Statement By AIB Chief Economist

AIB chief economist Oliver Mangan stated, "The AIB Irish Services PMI for August showed activity in the sector continues to expand at a solid pace, though it has lost some momentum. The Business Activity Index fell to 54.7, which is the lowest reading since March 2021 and down from 56.3 in July and 55.6 in June. Activity in the Irish services sector, though, is holding up much better than elsewhere; the flash Services PMIs fell to 50.2, 52.5 and 44.1 in the Eurozone, UK and US, respectively, in August.

"Growth in new business at Irish services firms remained strong, although it slowed for the sixth month running. Meantime, new export business was the weakest since January.

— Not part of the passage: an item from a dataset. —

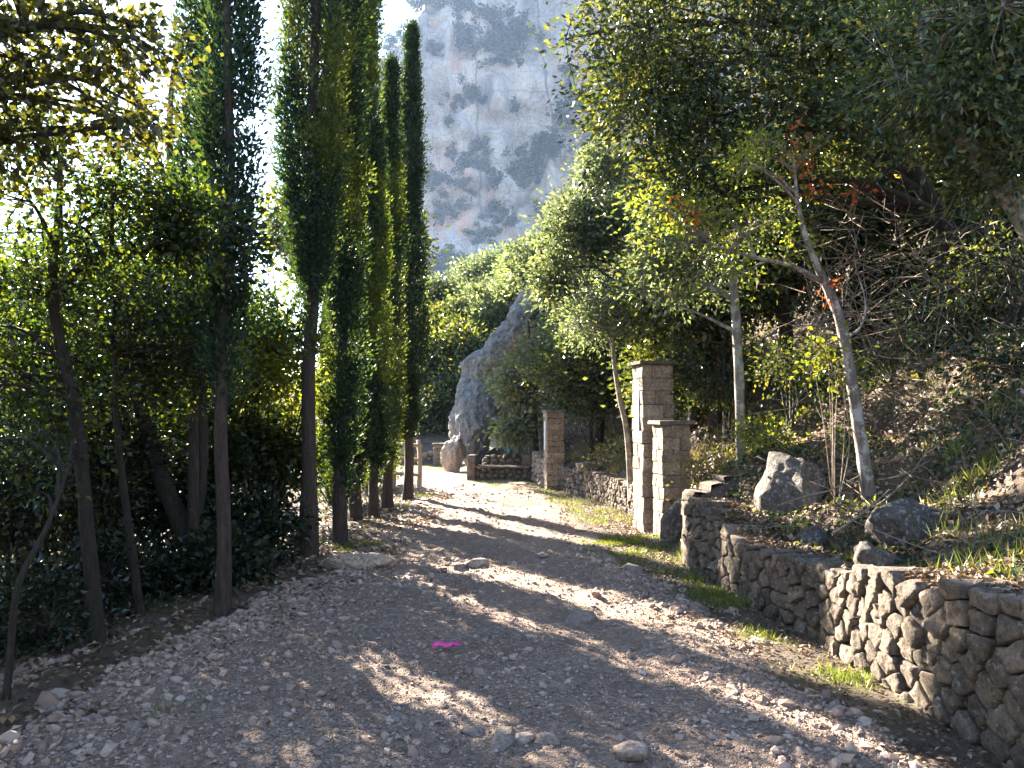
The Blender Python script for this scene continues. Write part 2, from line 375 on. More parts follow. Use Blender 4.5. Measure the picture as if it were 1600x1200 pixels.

Firms attributed the slowing demand to rising inflation and weaker UK markets. Nevertheless, there was another significant increase in backlogs of outstanding business indicating that demand, though softening, remains quite strong. There was also a further marked rise in employment, continuing the trend evident year-to-date.

"Growth was broad based across all the four subsectors covered in the survey, although, business services lagged the others. Encouragingly, new business growth remained solid in all four sectors. Meanwhile, overall business confidence in services, though still quite positive, weakened somewhat from July reflecting concerns about rising inflation and a potential recession.

"Firms continued to experience acute upward pressure on input prices, but the rate of input price inflation eased to a six-month low. The higher costs are being passed on to customers, but similar to input prices, the rate of increase in prices charged also fell to a six-month low. So there are some signs that inflationary pressures may be starting to moderate somewhat."